— Start —

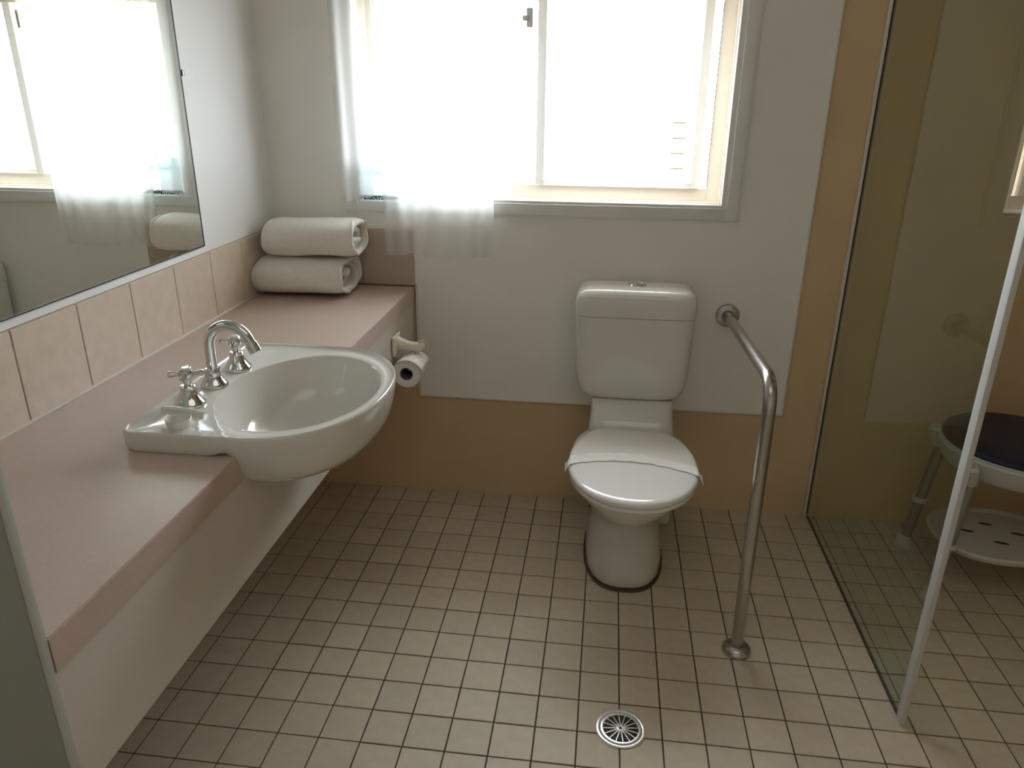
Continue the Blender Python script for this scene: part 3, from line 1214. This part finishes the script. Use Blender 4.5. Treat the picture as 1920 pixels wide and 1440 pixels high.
for a, b in zip(v, v[1:]):
    for q in range(8):
        bm.faces.new((a[q], a[q + 1], b[q + 1], b[q]))
o = bm_obj('strip', bm, 'paper', band, sharp=180)
so = o.modifiers.new('thick', 'SOLIDIFY')
so.thickness = 0.0004
for sx in (-1, 1):
    bm = bmesh.new()
    x = SC + sx * 0.1905
    yc = 0.252 - 0.012 * sx
    rr = [[Vector((x + sx * 0.0035 * math.sin(t * 3), yc - 0.024 + 0.012 * q, 0.4095 - 0.011 * t + 0.002 * math.sin(q * 2 + t * 3))) - off for q in
           range(5)] for t in (0, 0.33, 0.66, 1.0)]
    vv = [[bm.verts.new(p) for p in r] for r in rr]
    for a, b in zip(vv, vv[1:]):
        for q in range(4):
            bm.faces.new((a[q], a[q + 1], b[q + 1], b[q]))
    o = bm_obj('turned_end', bm, 'paper', band, sharp=180)
    so = o.modifiers.new('thick', 'SOLIDIFY')
    so.thickness = 0.0005

# ------------------------------------------------------------------ grab rail
GX = 0.317
rail = empty('grab_rail', (GX, 0.05, 0))
tag(rail, 'stainless steel grab rail from the back wall down to the floor', 'grab rail')
off = rail.matrix_world.translation
WY = YB - PT - 0.0004
bm = bmesh.new()
pts = fillet([(GX, WY - 0.002, 0.733), (GX, 0.052, 0.776), (GX, 0.046, 0.3), (GX, 0.036, 0.004)], 0.075, 12)
tube(bm, [p - off for p in pts], 0.0162, 24)
bm_obj('bar', bm, 'steel', rail)
bm = bmesh.new()
c = Vector((GX, WY, 0.733)) - off
lathe(bm, [(0.039, 0.0), (0.039, -0.004), (0.036, -0.009), (0.028, -0.012), (0.0205, -0.013), (0.0180, -0.010)], 36, c, 'Y', cap0=True, cap1=True)
bm_obj('wall_flange', bm, 'steel', rail)
bm = bmesh.new()
c = Vector((GX, 0.036, 0.0006)) - off
lathe(bm, [(0.0395, 0.0), (0.0395, 0.004), (0.037, 0.012), (0.030, 0.019), (0.0215, 0.0225), (0.0175, 0.019)], 36, c, cap0=True, cap1=True)
bm_obj('floor_flange', bm, 'steel', rail)

# ------------------------------------------------------------------ floor drain
dr = empty('floor_drain', (DRAIN[0], DRAIN[1], 0.0006))
tag(dr, 'round chrome floor drain grate with radial bars', 'drain')
bm = bmesh.new()
lathe(bm, [(0.0592, 0.0), (0.0588, 0.002), (0.0570, 0.0028), (0.0510, 0.0028), (0.0498, 0.0020), (0.0495, 0.0004)], 48)
bm_obj('rim', bm, 'drain_metal', dr)
bm = bmesh.new()
lathe(bm, [(0.0486, 0.0004), (0.0484, 0.0026), (0.0470, 0.0031), (0.0425, 0.0028), (0.0412, 0.0010)], 48)
bm_obj('inner_ring', bm, 'drain_metal', dr)
bm = bmesh.new()
lathe(bm, [(0.0495, 0.0003), (0.0005, 0.0003)], 40)
bm_obj('drain_hole', bm, 'drain_dark', dr)
bm = bmesh.new()
lathe(bm, [(0.0100, 0.0012), (0.0098, 0.0024), (0.0070, 0.0030), (0.0035, 0.0026)], 20, cap0=True)
bm_obj('hub', bm, 'drain_metal', dr)
bm = bmesh.new()
lathe(bm, [(0.0034, 0.0027), (0.0030, 0.0036), (0.0005, 0.0040)], 12, cap0=True)
bm_obj('screw', bm, 'dark_seal', dr)
for k in range(16):
    a = 2 * math.pi * (k + 0.3) / 16
    d = Vector((math.cos(a), math.sin(a), 0))
    w = Vector((-d.y, d.x, 0))
    lo = []
    for r, hw in ((0.0085, 0.0021), (0.030, 0.0016), (0.0430, 0.0012)):
        p = d * r
        lo.append([p - w * hw + Vector((0, 0, 0.0010)), p + w * hw + Vector((0, 0, 0.0010)),
                   p + w * hw * 0.6 + Vector((0, 0, 0.0030)), p - w * hw * 0.6 + Vector((0, 0, 0.0030))])
    bm = bmesh.new()
    loft(bm, lo)
    bm_obj('grate_bar', bm, 'drain_metal', dr)

# ------------------------------------------------------------------ shower screen
scr = empty('shower_screen', (0.675, 0.31, 0))
tag(scr, 'fixed glass shower screen with white edge post', 'shower screen')
GXs = 0.676
box_obj('glass_pane', 'screen_glass', GXs - 0.003, GXs + 0.003, -0.151, YB - 0.001, 0.006, 2.05, 0, scr)
box_obj('edge_post', 'alu_white', GXs - 0.0065, GXs + 0.0065, -0.181, -0.1515, 0.0012, 2.07, 0.003, scr)
box_obj('wall_channel', 'bead', GXs - 0.016, GXs - 0.0065, YB - 0.014, YB - 0.0008, 0.002, 2.05, 0.002, scr)
bm = bmesh.new()
off = scr.matrix_world.translation
fbox(bm, off, GXs - 0.0062, GXs - 0.0034, YB - 0.015, YB - 0.0008, 0.012, 2.05)
fbox(bm, off, GXs - 0.0036, GXs + 0.0036, -0.151, YB - 0.0142, 0.0012, 0.0058)
bm_obj('dark_gasket', bm, 'dark_seal', scr, smooth=False)

# ------------------------------------------------------------------ shower stool
SX, SY = 1.150, 0.500
st = empty('shower_stool', (SX, SY, 0))
tag(st, 'round shower stool with navy seat pad and white lower shelf', 'stool')
bm = bmesh.new()
lathe(bm, [(0.196, 0.456), (0.204, 0.460), (0.206, 0.466), (0.203, 0.473), (0.192, 0.478), (0.12, 0.480), (0.03, 0.4802), (0.001, 0.4802)], 64, cap0=True)
bm_obj('seat_pad', bm, 'cushion', st)
bm = bmesh.new()
lathe(bm, [(0.2055, 0.4548), (0.2075, 0.4560), (0.2075, 0.4588), (0.2045, 0.4600)], 64)
bm_obj('piping', bm, 'alu_white', st)
bm = bmesh.new()
lathe(bm, [(0.10, 0.452), (0.202, 0.4555), (0.208, 0.4535), (0.211, 0.447), (0.206, 0.425), (0.197, 0.398), (0.190, 0.390), (0.184, 0.392),
           (0.188, 0.42), (0.10, 0.44)], 64)
bm_obj('seat_shell', bm, 'stool_plastic', st)
legs = [(-0.196, 0.146), (-0.216, -0.146), (0.200, 0.146), (0.220, -0.146)]
for lx, ly in legs:
    tx, ty = lx * 0.80, ly * 0.86
    # corner ear of the seat shell
    bm = bmesh.new()
    ang = math.atan2(ly, lx)
    dd = Vector((math.cos(ang), math.sin(ang), 0))
    tube(bm, [Vector((tx, ty, 0.384)), Vector((tx, ty, 0.40)) + dd * 0.01, Vector((tx, ty, 0.436)) + dd * 0.022,
              Vector((tx, ty, 0.444)) + dd * 0.022], [0.018, 0.022, 0.025, 0.019], 18)
    bm_obj('corner_ear', bm, 'stool_plastic', st)
    bm = bmesh.new()
    tube(bm, [Vector((tx, ty, 0.385)), Vector((tx + (lx - tx) * 0.95, ty + (ly - ty) * 0.95, 0.022))], 0.0165, 18)
    leg = bm_obj('leg', bm, 'stool_leg', st)
    bm = bmesh.new()
    lathe(bm, [(0.030, 0.0008), (0.030, 0.006), (0.024, 0.020), (0.0195, 0.040), (0.0168, 0.042)], 20, (lx, ly, 0), cap0=True, cap1=True)
    bm_obj('rubber_foot', bm, 'rubber', leg)
    t = 0.56
    cx, cy = tx + (lx - tx) * t, ty + (ly - ty) * t
    bm = bmesh.new()
    lathe(bm, [(0.0170, 0.176), (0.025, 0.177), (0.026, 0.184), (0.024, 0.190), (0.0170, 0.191)], 20, (cx, cy, 0))
    bm_obj('leg_collar', bm, 'stool_plastic', st)
# lower shelf with finger slots
bm = bmesh.new()
loft(bm, [[Vector((p.x, p.y, z)) for p in supell(0, 0.0, a, b, 2.5, z, 72)] for a, b, z in
          [(0.160, 0.138, 0.130), (0.176, 0.150, 0.132), (0.184, 0.156, 0.140), (0.185, 0.157, 0.148), (0.180, 0.153, 0.154),
           (0.172, 0.146, 0.152), (0.165, 0.140, 0.1465), (0.05, 0.04, 0.146)]])
shelf = bm_obj('shelf', bm, 'stool_plastic', st)
for k, (px, py) in enumerate([(-0.075, 0.015), (0.0, -0.045), (0.075, 0.015), (0.0, 0.065)]):
    bm = bmesh.new()
    loft(bm, [[Vector((px + q.x, py + q.y, 0.1455)) for q in supell(0, 0, 0.021, 0.006, 2, 0, 20, -0.25)],
              [Vector((px + q.x, py + q.y, 0.1472)) for q in supell(0, 0, 0.020, 0.005, 2, 0, 20, -0.25)]])
    bm_obj('slot', bm, 'drain_dark', shelf)

# ------------------------------------------------------------------ sheer curtain
cur = empty('sheer_curtain', (-0.70, 0.735, 1.80))
tag(cur, 'sheer white curtain drawn to the left half of the window', 'curtain')
off = cur.matrix_world.translation


def curtain(name, x0, x1, z1, zb, yb, seed, nx=150, nz=40, amp=0.006, freq=48.0, flare=0.0):
    bm = bmesh.new()
    rows = []
    for i in range(nx + 1):
        u = i / nx
        col = []
        for k in range(nz + 1):
            w = k / nz
            zbot = zb(u)
            z = z1 + (zbot - z1) * w
            x = x0 + (x1 - x0) * u + flare * w * u
            ph = x * freq + seed + 0.8 * math.sin(x * 17 + seed) + 0.25 * math.sin(z * 5)
            a = amp * (0.6 + 0.4 * math.sin(x * 9 + seed * 2))
            y = yb + a * math.sin(ph) + 0.004 * math.sin(ph * 2.3 + 1) - 0.012 * w
            col.append(bm.verts.new(Vector((x, y, z)) - off))
        rows.append(col)
    for a, b in zip(rows, rows[1:]):
        for k in range(nz):
            bm.faces.new((a[k], a[k + 1], b[k + 1], b[k]))
    return bm_obj(name, bm, 'sheer', cur, sharp=180)


curtain('main_drop', -0.818, -0.452, 1.80, lambda u: 0.905 + 0.012 * sm(0.15, 0.3, u) - 0.016 * sm(0.33, 0.4, u) + 0.006 * u, 0.752, 1.3, flare=-0.004)
curtain('side_drop', -0.962, -0.848, 1.80, lambda u: 1.075 + 0.02 * u, 0.752, 4.1, nx=50)
bm = bmesh.new()
tube(bm, [Vector((-0.99, 0.752, 1.805)) - off, Vector((-0.25, 0.752, 1.805)) - off], 0.007, 12)
bm_obj('curtain_rod', bm, 'alu_white', cur)

# printed notice in the lower left corner of the window
nt_ = box_obj('window_notice', 'notice', -0.905, -0.772, YB - PT - 0.0166, YB - PT - 0.0158, 1.074, 1.204)
tag(nt_, 'small printed sheet with pale blue picture at the lower left of the window', 'notice')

— End —

• What to do: Read the data above and pull out each line that holds the string "from".

• Answer to the problem:
Continue the Blender Python script for this scene: part 3, from line 1214. This part finishes the script. Use Blender 4.5. Treat the picture as 1920 pixels wide and 1440 pixels high.
tag(rail, 'stainless steel grab rail from the back wall down to the floor', 'grab rail')